Из воспоминаний Молотова: «После смерти Ленина, когда остались три его заместителя — Цюрупа, Рыков и Каменев, мы обсуждали вопрос, кого назначить Председателем Совнаркома. Были сторонники Каменева, но Сталин предпочитал Рыкова, потому что тот хоть и был за включение в правительство меньшевиков и эсеров, но против Октябрьской революции не выступал открыто, как Каменев».
Причины были, конечно, глубже. Ленин, ценя Каменева как теоретика, всегда спрашивал: «Но какой же он администратор?!» А вот у Рыкова безусловно были административные таланты. И Сталин, поддерживая Алексея Ивановича, знал, что он, в отличие от Льва Борисовича, не подвержен внешним влияниям и не имеет больших амбиций.
Добившись избрания Рыкова на пост главы правительства и избрания Бухарина на освободившееся после кончины Ленина место в Политбюро, Сталин мог больше не опасаться раскола в «тройке»: его позиции укрепились. А разногласия в ней начались уже в 1923 году.

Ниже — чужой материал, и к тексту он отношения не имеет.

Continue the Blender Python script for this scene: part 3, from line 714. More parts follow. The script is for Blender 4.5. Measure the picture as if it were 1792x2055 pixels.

Состоявшийся летом 1924 года XIII съезд РКП(б) стал звездным часом для Каменева и Зиновьева. Первый на правах председателя открыл первое заседание. Второй выступил с политическим докладом. И сразу же напомнил: прежде на его месте стоял Ленин. Тем самым прозрачно намекнул, что является его преемником. Это наивное выпячивание собственной фигуры, по-видимому, возмутило Троцкого, претендовавшего на главную роль, и насторожило Сталина.